• EXERCISE BRIEF
In the records below, find the line with "Write the bpy" and the line with "ST, CT = math.sin(TH), math.cos(TH)"; return exactly those lines and every line between them.

• Scene script records
- - - -

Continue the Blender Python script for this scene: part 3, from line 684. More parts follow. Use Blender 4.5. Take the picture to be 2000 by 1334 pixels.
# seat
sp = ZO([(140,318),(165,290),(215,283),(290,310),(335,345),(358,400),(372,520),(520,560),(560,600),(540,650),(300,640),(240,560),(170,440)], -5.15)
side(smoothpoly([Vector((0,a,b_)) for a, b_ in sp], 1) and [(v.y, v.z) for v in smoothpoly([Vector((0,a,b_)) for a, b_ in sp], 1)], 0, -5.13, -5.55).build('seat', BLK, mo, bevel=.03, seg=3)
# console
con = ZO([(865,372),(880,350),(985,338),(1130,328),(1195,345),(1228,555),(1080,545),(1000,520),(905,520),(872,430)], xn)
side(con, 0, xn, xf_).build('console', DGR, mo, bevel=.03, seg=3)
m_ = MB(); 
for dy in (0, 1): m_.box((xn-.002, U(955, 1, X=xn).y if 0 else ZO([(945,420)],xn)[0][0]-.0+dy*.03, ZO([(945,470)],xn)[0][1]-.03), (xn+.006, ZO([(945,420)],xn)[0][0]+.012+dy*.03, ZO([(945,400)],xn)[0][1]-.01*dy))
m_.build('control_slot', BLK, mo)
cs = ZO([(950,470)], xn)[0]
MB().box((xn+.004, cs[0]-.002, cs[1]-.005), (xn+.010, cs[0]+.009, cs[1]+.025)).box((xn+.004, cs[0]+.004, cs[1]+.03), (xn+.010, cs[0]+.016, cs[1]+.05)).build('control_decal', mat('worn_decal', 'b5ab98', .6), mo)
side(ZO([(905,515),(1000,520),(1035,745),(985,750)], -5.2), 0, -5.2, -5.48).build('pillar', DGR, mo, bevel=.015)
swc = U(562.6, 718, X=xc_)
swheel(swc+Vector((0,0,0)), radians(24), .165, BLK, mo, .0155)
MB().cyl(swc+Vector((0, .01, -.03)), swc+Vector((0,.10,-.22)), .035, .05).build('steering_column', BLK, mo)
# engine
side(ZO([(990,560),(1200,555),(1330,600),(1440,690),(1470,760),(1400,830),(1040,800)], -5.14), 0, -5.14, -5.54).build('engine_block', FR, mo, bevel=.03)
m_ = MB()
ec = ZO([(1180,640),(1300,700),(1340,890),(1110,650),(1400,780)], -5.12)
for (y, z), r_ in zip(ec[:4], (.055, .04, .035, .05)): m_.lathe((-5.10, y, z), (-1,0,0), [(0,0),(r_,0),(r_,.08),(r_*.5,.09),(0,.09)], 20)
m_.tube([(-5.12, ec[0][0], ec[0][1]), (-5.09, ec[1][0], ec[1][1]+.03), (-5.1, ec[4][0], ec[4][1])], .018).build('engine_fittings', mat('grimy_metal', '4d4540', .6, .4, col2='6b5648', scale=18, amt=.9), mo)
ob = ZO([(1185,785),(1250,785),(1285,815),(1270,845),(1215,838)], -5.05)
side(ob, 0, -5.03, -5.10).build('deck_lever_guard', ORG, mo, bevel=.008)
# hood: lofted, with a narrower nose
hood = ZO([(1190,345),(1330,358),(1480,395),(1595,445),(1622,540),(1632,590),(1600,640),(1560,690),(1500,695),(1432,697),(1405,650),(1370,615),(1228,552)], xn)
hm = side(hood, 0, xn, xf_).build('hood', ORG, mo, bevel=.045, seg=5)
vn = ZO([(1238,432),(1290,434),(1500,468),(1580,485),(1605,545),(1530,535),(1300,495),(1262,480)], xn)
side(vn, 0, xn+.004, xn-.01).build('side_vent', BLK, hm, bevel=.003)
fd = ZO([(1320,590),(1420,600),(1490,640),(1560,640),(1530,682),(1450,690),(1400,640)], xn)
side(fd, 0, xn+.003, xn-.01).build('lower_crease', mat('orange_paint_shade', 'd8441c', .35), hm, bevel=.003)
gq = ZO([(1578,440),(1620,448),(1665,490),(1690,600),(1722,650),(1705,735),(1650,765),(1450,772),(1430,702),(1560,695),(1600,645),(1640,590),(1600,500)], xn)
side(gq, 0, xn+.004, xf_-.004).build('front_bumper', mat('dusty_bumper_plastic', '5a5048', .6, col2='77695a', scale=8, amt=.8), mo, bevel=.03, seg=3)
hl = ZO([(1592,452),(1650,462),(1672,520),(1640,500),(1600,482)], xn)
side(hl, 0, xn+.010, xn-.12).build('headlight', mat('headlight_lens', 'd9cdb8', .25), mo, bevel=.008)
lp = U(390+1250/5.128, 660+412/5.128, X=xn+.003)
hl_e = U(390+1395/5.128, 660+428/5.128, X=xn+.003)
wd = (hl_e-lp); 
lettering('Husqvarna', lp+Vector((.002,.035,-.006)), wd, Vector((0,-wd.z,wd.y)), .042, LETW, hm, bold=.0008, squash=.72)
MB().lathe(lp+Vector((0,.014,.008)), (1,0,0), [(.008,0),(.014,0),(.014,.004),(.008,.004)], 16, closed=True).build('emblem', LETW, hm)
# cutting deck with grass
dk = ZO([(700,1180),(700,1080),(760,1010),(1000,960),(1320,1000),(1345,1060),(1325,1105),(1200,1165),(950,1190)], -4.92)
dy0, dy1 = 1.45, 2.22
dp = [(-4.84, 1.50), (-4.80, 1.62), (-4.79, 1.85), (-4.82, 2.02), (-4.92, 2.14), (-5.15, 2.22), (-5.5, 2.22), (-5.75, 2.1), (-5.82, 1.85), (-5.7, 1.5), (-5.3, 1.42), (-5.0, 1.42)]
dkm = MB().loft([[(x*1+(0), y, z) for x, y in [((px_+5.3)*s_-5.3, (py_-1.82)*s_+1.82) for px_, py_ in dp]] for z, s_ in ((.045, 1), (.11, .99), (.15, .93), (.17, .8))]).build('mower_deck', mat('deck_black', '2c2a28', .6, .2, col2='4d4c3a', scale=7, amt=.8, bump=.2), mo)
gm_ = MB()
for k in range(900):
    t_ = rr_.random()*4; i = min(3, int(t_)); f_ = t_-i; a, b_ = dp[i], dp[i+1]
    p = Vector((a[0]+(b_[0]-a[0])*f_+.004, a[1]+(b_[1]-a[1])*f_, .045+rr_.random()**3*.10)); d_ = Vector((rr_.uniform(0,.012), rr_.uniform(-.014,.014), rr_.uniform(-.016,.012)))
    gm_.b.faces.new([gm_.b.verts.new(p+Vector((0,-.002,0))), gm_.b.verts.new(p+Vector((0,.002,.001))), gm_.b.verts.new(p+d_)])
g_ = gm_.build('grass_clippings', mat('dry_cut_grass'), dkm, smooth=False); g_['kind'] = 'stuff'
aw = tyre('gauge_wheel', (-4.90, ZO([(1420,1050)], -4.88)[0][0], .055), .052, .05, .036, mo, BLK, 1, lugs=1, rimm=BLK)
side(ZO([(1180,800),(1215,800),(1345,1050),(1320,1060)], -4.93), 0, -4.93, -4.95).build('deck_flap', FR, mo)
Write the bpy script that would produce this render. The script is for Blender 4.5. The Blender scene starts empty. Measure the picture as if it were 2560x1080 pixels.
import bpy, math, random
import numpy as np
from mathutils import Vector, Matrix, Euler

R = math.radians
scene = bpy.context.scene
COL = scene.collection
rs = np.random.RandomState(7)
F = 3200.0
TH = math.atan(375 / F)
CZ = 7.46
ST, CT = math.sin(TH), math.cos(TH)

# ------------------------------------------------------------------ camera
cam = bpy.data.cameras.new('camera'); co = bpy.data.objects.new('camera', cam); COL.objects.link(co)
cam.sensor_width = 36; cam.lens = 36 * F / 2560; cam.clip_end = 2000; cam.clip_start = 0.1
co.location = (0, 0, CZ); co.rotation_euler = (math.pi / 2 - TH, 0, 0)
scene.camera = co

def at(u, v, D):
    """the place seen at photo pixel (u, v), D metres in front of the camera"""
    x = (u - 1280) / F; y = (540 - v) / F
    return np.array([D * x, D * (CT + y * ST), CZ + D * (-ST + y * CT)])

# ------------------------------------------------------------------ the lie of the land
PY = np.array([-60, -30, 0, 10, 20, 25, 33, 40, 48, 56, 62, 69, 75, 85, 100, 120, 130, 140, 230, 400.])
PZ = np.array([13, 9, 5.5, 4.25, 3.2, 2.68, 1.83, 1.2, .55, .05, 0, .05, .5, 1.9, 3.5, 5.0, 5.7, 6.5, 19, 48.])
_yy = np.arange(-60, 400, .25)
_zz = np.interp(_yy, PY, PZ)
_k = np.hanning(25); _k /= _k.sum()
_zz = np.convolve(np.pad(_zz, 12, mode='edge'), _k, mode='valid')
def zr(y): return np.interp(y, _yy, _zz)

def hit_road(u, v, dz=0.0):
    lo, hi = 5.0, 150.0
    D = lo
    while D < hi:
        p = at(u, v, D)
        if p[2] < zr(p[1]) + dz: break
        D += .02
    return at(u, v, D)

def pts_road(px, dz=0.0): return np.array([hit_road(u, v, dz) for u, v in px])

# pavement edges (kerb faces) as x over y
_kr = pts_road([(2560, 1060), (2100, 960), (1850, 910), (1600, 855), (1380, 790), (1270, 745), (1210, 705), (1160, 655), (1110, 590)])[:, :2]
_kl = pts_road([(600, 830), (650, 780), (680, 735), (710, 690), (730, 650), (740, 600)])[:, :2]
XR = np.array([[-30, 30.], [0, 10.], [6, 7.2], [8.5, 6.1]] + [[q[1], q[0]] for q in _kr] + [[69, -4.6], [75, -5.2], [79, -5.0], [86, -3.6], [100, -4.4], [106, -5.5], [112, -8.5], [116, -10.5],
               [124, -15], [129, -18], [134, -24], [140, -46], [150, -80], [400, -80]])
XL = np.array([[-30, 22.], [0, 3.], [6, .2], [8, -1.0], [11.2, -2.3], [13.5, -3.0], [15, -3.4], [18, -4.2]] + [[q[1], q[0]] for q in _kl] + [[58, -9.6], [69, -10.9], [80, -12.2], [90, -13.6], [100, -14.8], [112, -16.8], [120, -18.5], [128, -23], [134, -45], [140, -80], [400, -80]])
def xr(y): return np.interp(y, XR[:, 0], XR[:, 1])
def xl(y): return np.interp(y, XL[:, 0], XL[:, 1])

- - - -

• CORRECT OUTPUT
Write the bpy script that would produce this render. The script is for Blender 4.5. The Blender scene starts empty. Measure the picture as if it were 2560x1080 pixels.
import bpy, math, random
import numpy as np
from mathutils import Vector, Matrix, Euler

R = math.radians
scene = bpy.context.scene
COL = scene.collection
rs = np.random.RandomState(7)
F = 3200.0
TH = math.atan(375 / F)
CZ = 7.46
ST, CT = math.sin(TH), math.cos(TH)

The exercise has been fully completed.